By Michael Slenske

In pilotspeak the term “severe clear” describes a rare set of visibility conditions with an almost infinite amount of clarity, typically appearing after stormy weather. As fate would have it, those conditions presented themselves on the morning of 9/11. “It allowed the pilots to line up with the towers very easily and sometimes severe clear is so clear that the horizon mixes with the sky and creates different elements,” says former Marine Captain Mike Scotti, the subject of a compelling new documentary of the same title, which premieres today. “It’s also an allusion to the idea of infinite visibility as a means to see what it’s like to be in combat.” Scotti should know. After spending 12 years in the Corps, with tours in Afghanistan and the initial invasion of Baghdad with Operation Iraqi Freedom, a vivid imprint of the war was left on this New Jersey native. Scotti recorded his unit’s 40-day voyage on the USS Boxer and the ensuing march to Baghdad as source material for a book he intended to write when and if he survived. “I bought my first camera early on in my Marine Corps career just because I knew I wanted to take pictures of stuff, and I just like to tell stories,” says Scotti. “I never planned to make a documentary film, otherwise I would have shot things differently.”

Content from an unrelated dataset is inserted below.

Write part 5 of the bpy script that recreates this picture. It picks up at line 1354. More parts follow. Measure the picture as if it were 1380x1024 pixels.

Pure of purpose when he started his deployment (armed with a picture of an old school friend who died in the World Trade Center attacks, which he intended to avenge in Iraq) Scotti, now 33, returns home after the invasion to find himself alone with feelings of disillusionment after realizing there were no WMDs—and perhaps no justification for the war. The only solace he finds is in his fellow marines and the mourning of his friend at Ground Zero.

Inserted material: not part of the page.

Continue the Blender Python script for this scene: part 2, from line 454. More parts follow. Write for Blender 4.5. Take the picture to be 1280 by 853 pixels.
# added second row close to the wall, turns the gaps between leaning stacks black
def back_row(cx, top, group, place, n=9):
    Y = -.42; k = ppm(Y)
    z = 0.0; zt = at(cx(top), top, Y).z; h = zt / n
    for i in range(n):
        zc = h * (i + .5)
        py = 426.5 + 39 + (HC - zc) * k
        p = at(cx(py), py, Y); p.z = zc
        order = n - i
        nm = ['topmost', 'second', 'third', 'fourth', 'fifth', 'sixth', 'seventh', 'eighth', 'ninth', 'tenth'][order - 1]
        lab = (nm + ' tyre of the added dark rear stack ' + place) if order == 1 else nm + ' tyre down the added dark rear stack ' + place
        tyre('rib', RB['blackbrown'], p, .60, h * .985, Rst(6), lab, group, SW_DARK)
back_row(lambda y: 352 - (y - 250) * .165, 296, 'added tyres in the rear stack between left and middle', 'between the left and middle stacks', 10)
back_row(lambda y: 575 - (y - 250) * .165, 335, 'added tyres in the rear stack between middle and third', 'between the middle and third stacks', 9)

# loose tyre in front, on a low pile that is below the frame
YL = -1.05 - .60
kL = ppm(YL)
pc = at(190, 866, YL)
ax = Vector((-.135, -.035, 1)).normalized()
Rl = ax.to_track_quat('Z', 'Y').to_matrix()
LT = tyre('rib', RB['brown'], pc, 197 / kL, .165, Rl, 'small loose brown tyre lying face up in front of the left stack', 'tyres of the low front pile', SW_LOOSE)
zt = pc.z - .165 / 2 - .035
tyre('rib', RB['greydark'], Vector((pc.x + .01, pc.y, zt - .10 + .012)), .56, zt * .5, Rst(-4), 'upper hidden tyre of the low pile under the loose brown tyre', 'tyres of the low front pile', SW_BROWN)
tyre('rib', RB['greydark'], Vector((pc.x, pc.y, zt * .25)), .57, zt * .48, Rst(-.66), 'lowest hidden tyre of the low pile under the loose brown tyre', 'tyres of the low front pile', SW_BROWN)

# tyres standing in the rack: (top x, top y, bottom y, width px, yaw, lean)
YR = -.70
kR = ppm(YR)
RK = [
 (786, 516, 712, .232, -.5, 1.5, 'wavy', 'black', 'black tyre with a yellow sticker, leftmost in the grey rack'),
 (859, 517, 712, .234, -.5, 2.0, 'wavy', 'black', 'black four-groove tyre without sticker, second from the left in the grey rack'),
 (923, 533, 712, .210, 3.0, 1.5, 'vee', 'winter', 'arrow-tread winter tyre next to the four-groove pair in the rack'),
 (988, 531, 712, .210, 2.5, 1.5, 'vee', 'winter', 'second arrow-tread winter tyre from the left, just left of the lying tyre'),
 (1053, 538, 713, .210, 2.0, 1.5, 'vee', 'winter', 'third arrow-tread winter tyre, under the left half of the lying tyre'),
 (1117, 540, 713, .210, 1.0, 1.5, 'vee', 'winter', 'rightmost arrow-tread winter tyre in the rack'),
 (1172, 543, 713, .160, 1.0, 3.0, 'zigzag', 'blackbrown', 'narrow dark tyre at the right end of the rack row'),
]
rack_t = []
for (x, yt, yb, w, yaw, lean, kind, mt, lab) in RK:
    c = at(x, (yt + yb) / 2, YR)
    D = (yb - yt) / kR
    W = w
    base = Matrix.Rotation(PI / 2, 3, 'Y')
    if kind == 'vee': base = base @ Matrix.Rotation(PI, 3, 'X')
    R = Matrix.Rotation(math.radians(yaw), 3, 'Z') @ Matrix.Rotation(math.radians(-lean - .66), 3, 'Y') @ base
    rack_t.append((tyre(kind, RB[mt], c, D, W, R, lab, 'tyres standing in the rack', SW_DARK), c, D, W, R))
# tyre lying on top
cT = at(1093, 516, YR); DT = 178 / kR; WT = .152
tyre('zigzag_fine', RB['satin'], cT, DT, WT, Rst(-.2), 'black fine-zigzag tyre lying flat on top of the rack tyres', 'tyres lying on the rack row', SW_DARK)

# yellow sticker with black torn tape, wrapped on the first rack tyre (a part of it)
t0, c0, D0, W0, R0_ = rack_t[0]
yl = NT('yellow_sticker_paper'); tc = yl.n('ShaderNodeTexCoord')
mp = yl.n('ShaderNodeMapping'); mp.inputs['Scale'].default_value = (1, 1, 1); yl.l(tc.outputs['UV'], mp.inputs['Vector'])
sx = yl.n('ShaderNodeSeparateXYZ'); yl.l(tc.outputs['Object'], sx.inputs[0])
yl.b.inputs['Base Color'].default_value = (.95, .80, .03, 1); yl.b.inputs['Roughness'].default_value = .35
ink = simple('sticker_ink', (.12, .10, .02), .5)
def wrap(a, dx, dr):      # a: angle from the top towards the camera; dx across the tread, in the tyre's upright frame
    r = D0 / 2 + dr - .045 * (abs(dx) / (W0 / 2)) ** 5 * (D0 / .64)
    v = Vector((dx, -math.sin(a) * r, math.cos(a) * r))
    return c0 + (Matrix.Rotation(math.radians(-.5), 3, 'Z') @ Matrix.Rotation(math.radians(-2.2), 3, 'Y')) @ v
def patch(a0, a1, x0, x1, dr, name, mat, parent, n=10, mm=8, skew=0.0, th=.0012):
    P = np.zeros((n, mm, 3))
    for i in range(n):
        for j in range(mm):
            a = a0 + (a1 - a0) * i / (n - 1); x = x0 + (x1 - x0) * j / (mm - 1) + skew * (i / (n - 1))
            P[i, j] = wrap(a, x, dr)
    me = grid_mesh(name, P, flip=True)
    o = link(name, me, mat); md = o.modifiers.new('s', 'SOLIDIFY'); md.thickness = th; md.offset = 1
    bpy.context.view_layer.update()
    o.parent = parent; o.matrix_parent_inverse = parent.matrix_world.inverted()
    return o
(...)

Upon his return Scotti brought his tapes to NYU’s Tisch School to get them edited down so he could start writing. “I went there to find a student who could edit it cheaply, looking for a flyer on the wall where you can pull the tab off,” recalls Scotti. He was making a pitch to someone about the job in a hallway when an editor for documentary director Kristian Fraga overheard him, asked to see the tapes, and immediately called his boss after seeing the footage. “That’s how the whole thing started.” Directed by Fraga, who edited down 60 hours of footage from Scotti, which was shot and narrated from a camera and mic tied around his neck, and those of other Marines in his batallion, Severe Clear is an unflinching look at the grim realities of modern warfare amidst the majestic scenery of Babylon and other Iraqi towns. Interstitched with quick cuts, live and later-recorded narration from Scotti, and a disarming soundtrack that includes Blind Melon’s “No Rain,” this is a disturbing look into what men in war really think. Fraga explores the mental pivot in troops elated by bombing targets who ignore the mangled bodies of civilians in the streets, and the subsequent mental consequences brought on by the homefront.

“There’s tens of thousands of guys in Afghanistan and people aren’t even thinking about Afghanistan at this point. There’s a whole generation of hundreds of thousands of people who served and saw combat that are now back in the civilian world, and it doesn’t matter if they served in the Korean War, Vietnam, the Gulf War, or in 2003, or 2007 it’s all the same. The shit you see over there never leaves you, and you’re looking for that shared experience,” says Scotti, who is screening the doc for the Council on Foreign Relations next week. “Why I agreed to do this whole project was to show the world what it’s like to fight a war, it’s not my story or anybody’s story, it’s just so people have a better understanding of what veterans have gone through. It creates that shared experience.”